The advice was echoed by financiers on the panel.

“The most common refrain I hear from budding entrepreneurs is: ‘I had an idea and the bank didn’t fund me’,” said Nilanjan Ray, the head of commercial banking at National Bank of Abu Dhabi. “But banks are not in the business of funding ideas. Banks provide debt, and debt is not necessarily the best finance for a business.”

He also recommended that growing young businesses look to rich backers for early-stage funds. “In the pecking order of capital, equity is the highest form of risk capital and has to be available, whether from an entrepreneur’s own sources, from a kick-starter fund, venture or angel investors, whatever you want to call it – it’s private capital,” Mr Ray said. “This region has some of the richest people in the world. You cannot tell me there isn’t private capital available.”

He and others recognise, however, that there is not the same kind of infrastructure in place to bring entrepreneurs and private capital together as there is in other parts of the world, especially the United States.

“I do not believe there is a dearth of funds available but there is a dearth of suitable vehicles to raise funds,” Mr Ray said.

The government in Abu Dhabi has taken initiatives to support entrepreneurs, especially via the Khalifa Fund for Enterprise Development. But more could be done, panellists said.

“Entrepreneurs must operate in an ecosystem of risk, and the ecosystem of risk in the UAE is one that needs to be developed,” said Anil Khurana, a partner at the consultancy PwC in charge of industrial products in the Middle East. “I think this is absolutely a great time to be an entrepreneur here, and not all opportunities are in oil and gas. There are opportunities in education, to provide good quality education for those that are not rich. And in health care, the same thing. SMEs have an advantage in that they don’t have the massive overhead larger companies have to carry. But here there are a lot of gaps in the ecosystem.”

Mr Khurana said that the UAE lacked a strong network of support for entrepreneurs. He observed that while working in Boston, he found entrepreneurs that come out of its world-class higher learning institutions could rely on an array of early stage investors, legal advisers, start-up accelerators and various other mentors.

“There must be an ecosystem that is not only established and seeded but developed that helps investors find good ideas and helps them to invest heavily in the Emiratisation of good ideas,” said Abdullah Abonamah, a professor of management sciences and the chief executive at Abu Dhabi School of Management.

Professor Abonamah said he was encouraged by the initiative launched by Sheikh Mansour bin Zayed, Deputy Prime Minister and Minister of Presidential Affairs, at the government summit this month, which included the appointment of innovation tsars at the various government departments.

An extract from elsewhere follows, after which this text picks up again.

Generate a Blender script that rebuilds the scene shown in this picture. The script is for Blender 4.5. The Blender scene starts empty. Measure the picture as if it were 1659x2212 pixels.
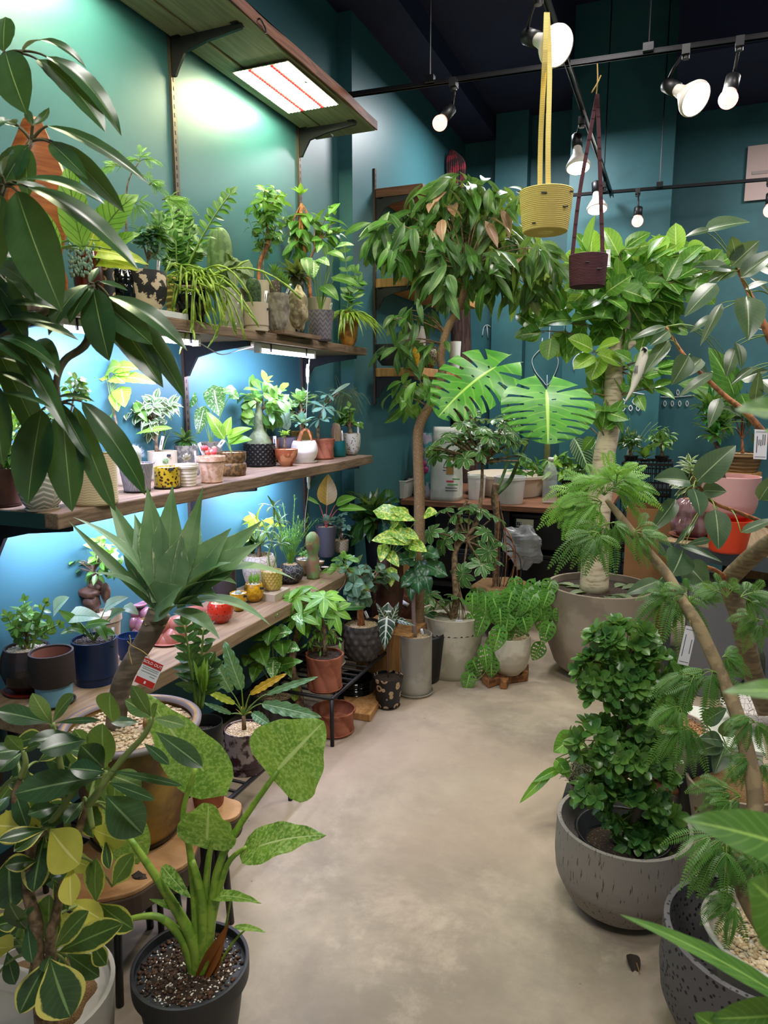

But the government could do even more to nurture SMEs and make them attractive to investors, Mr Khurana argued. “One of the things government does, and I expect this government to do more of, is in its role of procurement. This worked well in the US in terms of quotas for SMEs in general and particularly minority-owned businesses,” he said. “It is something the government can, and should, do more.”